— What to work on —
Search the data below for "picture"; list each line that holds it.

— Information shown —

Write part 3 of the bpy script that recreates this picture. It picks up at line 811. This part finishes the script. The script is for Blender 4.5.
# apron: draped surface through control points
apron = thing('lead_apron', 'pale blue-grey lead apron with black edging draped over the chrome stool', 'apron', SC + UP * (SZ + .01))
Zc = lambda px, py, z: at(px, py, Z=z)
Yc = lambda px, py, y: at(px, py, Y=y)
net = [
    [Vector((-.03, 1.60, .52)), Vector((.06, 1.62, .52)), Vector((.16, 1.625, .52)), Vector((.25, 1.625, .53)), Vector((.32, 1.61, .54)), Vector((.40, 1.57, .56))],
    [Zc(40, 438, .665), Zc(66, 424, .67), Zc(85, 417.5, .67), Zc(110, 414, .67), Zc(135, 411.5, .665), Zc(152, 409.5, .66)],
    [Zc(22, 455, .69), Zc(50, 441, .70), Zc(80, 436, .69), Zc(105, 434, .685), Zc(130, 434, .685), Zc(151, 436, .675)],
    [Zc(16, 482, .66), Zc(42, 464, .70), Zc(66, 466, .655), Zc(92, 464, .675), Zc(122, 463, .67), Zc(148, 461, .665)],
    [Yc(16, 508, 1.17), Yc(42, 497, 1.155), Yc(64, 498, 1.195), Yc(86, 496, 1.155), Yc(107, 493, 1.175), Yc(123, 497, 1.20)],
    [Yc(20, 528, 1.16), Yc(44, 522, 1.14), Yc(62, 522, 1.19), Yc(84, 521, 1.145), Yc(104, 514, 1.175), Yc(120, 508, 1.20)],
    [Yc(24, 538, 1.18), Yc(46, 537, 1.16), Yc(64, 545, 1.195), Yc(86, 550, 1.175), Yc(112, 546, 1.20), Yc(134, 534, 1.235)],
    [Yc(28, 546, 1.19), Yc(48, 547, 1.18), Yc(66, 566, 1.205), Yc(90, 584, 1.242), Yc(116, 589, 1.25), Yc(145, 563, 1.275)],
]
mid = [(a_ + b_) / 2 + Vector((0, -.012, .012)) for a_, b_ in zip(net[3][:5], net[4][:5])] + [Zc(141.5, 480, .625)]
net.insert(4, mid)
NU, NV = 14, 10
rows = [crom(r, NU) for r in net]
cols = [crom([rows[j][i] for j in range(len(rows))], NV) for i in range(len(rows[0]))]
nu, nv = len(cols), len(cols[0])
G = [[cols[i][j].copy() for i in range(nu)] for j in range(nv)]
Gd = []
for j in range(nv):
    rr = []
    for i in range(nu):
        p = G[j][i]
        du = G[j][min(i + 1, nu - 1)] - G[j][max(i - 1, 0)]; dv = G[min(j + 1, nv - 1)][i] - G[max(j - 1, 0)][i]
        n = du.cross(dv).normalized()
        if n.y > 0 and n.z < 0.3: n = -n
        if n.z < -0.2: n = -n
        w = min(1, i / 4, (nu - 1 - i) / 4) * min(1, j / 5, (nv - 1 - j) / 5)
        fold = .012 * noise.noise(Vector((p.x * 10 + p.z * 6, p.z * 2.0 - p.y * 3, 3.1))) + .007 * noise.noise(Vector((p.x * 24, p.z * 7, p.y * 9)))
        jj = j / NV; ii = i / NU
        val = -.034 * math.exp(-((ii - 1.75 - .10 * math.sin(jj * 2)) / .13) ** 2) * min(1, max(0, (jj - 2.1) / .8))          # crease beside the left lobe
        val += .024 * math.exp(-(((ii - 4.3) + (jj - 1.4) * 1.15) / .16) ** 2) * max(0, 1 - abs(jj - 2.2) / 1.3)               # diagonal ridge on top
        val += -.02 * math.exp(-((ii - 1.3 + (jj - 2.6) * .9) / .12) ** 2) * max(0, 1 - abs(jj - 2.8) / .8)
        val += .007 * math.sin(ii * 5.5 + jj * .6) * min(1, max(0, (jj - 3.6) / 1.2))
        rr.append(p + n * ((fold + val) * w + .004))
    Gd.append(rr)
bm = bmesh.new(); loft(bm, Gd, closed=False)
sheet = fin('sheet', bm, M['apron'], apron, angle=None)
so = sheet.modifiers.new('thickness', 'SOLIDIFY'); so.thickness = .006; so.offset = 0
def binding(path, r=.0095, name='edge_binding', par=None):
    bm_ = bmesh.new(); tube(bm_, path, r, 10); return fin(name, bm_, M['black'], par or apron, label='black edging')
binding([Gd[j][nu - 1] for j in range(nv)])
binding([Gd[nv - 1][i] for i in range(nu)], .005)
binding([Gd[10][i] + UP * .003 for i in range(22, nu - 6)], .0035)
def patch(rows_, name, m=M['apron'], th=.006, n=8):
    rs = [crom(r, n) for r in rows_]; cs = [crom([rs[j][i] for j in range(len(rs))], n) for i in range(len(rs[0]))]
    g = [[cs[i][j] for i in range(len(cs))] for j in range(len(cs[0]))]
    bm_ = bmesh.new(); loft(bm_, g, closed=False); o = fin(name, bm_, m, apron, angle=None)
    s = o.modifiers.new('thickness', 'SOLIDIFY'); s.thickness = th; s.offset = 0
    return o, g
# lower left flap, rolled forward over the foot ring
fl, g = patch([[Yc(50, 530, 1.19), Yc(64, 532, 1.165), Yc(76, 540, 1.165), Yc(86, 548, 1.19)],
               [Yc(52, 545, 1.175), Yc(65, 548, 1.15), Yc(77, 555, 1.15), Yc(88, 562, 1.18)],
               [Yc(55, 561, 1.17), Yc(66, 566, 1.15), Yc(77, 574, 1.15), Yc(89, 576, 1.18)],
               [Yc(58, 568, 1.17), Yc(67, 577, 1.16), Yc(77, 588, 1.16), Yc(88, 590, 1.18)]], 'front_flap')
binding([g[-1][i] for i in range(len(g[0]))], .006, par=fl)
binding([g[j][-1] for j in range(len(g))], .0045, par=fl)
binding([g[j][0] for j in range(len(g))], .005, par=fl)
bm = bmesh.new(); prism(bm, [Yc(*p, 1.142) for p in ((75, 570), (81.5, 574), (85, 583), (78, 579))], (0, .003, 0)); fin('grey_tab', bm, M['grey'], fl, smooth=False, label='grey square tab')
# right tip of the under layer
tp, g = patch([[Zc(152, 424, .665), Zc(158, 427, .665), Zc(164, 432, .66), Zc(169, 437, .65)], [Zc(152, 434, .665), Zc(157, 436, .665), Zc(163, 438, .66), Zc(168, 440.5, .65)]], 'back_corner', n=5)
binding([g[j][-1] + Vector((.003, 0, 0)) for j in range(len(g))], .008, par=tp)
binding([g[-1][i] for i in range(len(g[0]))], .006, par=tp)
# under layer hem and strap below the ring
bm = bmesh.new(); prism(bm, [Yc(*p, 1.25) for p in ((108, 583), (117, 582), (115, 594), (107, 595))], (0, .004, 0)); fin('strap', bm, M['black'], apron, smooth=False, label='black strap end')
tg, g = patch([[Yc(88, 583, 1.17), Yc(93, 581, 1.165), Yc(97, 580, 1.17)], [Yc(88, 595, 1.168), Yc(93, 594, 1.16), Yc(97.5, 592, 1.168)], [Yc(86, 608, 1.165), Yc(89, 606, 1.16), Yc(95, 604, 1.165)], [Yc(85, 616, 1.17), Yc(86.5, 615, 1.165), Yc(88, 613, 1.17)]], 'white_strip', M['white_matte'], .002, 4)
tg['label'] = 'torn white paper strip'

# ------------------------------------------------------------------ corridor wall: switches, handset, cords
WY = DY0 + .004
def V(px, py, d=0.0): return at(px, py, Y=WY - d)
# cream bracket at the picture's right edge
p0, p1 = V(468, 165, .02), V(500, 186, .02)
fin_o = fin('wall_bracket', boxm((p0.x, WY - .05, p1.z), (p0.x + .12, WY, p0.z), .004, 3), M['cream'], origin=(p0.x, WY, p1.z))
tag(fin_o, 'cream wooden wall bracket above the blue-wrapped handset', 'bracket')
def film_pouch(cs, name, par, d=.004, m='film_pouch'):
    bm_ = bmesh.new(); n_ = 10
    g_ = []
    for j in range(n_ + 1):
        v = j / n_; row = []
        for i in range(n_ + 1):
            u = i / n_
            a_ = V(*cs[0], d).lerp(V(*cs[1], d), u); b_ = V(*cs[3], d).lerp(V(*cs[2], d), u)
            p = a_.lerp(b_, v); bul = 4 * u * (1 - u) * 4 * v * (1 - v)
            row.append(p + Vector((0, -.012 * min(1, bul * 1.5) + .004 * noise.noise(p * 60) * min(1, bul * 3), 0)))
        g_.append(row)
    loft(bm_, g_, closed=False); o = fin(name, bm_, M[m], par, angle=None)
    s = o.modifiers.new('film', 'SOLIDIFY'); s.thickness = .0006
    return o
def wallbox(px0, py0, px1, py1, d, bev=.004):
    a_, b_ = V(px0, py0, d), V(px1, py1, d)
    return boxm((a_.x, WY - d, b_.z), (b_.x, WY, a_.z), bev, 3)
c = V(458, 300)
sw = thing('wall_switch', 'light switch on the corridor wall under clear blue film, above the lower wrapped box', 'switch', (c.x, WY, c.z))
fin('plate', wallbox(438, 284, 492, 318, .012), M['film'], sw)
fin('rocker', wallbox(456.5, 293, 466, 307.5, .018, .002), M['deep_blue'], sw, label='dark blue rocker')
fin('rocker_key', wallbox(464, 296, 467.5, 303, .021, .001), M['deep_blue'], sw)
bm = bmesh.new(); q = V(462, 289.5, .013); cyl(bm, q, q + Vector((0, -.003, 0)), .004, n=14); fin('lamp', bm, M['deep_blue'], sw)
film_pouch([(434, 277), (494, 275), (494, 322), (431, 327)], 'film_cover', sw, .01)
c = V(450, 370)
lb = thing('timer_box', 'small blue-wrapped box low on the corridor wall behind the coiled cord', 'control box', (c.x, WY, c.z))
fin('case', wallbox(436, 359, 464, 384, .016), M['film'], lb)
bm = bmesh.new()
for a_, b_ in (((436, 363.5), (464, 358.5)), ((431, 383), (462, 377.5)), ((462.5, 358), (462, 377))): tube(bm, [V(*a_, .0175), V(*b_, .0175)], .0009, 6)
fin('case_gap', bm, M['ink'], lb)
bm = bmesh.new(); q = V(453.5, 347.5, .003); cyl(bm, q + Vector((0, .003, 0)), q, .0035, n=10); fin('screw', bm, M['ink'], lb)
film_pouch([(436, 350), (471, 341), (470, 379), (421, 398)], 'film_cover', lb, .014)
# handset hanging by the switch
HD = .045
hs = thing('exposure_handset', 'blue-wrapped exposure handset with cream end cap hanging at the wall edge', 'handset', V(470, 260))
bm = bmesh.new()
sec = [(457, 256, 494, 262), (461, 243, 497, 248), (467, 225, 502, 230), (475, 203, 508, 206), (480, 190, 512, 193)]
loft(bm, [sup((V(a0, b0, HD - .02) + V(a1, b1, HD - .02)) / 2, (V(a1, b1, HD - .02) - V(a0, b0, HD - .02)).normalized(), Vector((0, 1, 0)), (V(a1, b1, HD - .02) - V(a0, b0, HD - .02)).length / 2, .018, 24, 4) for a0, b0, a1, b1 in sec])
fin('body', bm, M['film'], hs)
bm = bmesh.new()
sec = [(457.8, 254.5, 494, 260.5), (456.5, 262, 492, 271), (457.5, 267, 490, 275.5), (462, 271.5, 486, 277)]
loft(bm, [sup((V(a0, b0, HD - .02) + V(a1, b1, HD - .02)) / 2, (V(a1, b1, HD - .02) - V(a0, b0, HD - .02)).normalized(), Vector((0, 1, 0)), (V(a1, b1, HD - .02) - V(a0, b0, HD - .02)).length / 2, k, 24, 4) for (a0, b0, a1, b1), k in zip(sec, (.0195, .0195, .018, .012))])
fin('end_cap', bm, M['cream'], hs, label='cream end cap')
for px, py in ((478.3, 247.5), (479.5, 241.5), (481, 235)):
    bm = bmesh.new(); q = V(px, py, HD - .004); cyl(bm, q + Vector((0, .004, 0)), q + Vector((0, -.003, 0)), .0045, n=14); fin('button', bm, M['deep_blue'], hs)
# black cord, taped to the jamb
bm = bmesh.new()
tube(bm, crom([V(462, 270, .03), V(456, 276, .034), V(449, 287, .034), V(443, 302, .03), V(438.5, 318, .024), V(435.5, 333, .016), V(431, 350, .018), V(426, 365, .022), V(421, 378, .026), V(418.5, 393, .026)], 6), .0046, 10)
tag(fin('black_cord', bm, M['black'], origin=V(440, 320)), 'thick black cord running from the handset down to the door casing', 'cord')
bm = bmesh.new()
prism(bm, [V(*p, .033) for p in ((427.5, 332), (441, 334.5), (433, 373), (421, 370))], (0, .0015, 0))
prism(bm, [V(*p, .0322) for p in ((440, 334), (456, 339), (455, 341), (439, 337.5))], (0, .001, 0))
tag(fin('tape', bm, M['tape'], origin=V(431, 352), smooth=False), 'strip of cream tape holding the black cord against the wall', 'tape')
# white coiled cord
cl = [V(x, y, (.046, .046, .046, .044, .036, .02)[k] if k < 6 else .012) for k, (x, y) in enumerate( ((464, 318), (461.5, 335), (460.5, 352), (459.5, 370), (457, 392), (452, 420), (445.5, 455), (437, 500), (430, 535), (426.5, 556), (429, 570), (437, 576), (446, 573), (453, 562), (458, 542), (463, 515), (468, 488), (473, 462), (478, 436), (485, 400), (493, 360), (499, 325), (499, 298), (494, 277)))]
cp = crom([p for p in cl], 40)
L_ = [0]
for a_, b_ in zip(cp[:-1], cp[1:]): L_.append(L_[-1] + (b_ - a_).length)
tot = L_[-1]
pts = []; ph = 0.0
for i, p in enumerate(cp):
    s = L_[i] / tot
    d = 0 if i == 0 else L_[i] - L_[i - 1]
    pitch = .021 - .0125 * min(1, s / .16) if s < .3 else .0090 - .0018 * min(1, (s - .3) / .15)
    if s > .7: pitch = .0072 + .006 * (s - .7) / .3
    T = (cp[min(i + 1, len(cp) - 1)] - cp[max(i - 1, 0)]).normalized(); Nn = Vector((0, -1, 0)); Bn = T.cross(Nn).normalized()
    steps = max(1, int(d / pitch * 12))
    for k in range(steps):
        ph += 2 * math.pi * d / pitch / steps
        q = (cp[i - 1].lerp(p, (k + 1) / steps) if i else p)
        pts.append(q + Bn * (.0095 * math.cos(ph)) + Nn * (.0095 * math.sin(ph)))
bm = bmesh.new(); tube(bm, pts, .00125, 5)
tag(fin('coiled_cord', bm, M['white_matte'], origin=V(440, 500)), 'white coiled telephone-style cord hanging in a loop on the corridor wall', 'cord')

— The solution —
Write part 3 of the bpy script that recreates this picture. It picks up at line 811. This part finishes the script. The script is for Blender 4.5.
# cream bracket at the picture's right edge